I sympathise with the OP. It's is hard to believe that Apple rolled out this sh!tshow of an update process.
I'm speaking somewhat out of ignorance as I only have a single homepod and no home automation. I don't know how bad it is, and whether it was always bad or not. If Apple's track record in this sort of thing isn't ideal, then it is certainly more on the OP for doing something that he had no way of fixing remotely.

I also maintain my opinion, in that Apple in no way could account for people updating their products with absolutely no way to physically be there. When you own a product there is an expectation that its going to be in your possession and presence at some point. To that end, I think its wrong to put all of the blame on apple for doing something that is so far out of their designed use case.
 

WiiDSmoker

Suspended
Original poster
Sep 15, 2009
1,891
7,431
Dallas, TX
To be sure, but many of us have offered the best, easiest and most complete solution - give your girlfriend whom you trust to maintain your household the password. You can always change it 5 minutes after she fixes the situation.


I'm speaking somewhat out of ignorance as I only have a single homepod and no home automation. I don't know how bad it is, and whether it was always bad or not. If Apple's track record in this sort of thing isn't ideal, then it is certainly more on the OP for doing something that he had no way of fixing remotely.

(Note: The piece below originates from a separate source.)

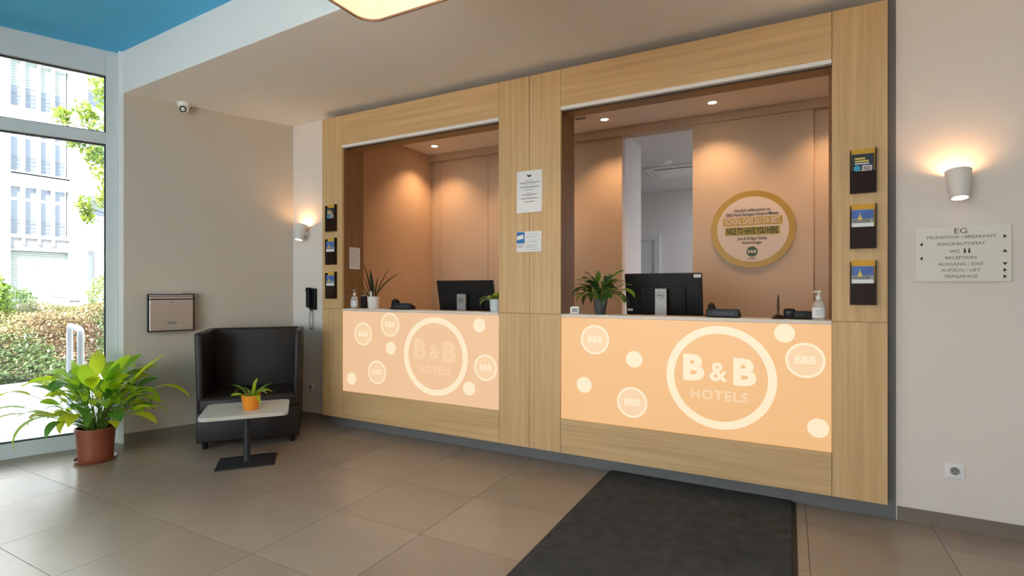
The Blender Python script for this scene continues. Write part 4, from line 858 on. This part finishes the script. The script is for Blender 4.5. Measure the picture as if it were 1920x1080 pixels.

I also maintain my opinion, in that Apple in no way could account for people updating their products with absolutely no way to physically be there. When you own a product there is an expectation that its going to be in your possession and presence at some point. To that end, I think its wrong to put all of the blame on apple for doing something that is so far out of their designed use case.

Apple knows where you are and if you are or are not in the house. Apple knows I have multiple houses. Why does updating one house automatically trigger the update for the other house? Oh and guess what? We’ve done the, I give her the password before and changed it afterwards, it borked homekit hubs before and luckily I was flying back to the house in May to fix the issue. So offering the password, then changing it, is not a solution either.
 

eltoslightfoot

macrumors 68020
Feb 25, 2011
2,300
2,767
Apple knows where you are and if you are or are not in the house. Apple knows I have multiple houses. Why does updating one house automatically trigger the update for the other house? Oh and guess what? We’ve done the, I give her the password before and changed it afterwards, it borked homekit hubs before and luckily I was flying back to the house in May to fix the issue. So offering the password, then changing it, is not a solution either.
Sounds like you need a different setup. Go with something less secure than homekit. Clearly the homekit and you do not get along.

Edited to add, look it’s like this: I love a good video game. Rather than try to shoehorn my M1 Macbook to do it, I simply built a gaming PC and use that. Apple considers gaming not a priority.

By that same token, Apple considers having to update homekit in two houses on different continents also a niche case and not a priority.

I can rail against it all I want or move on with my life. I still think the password thing would work. If you don’t or it won’t, I would move on from homekit. Use something far less secure that will work for your needs.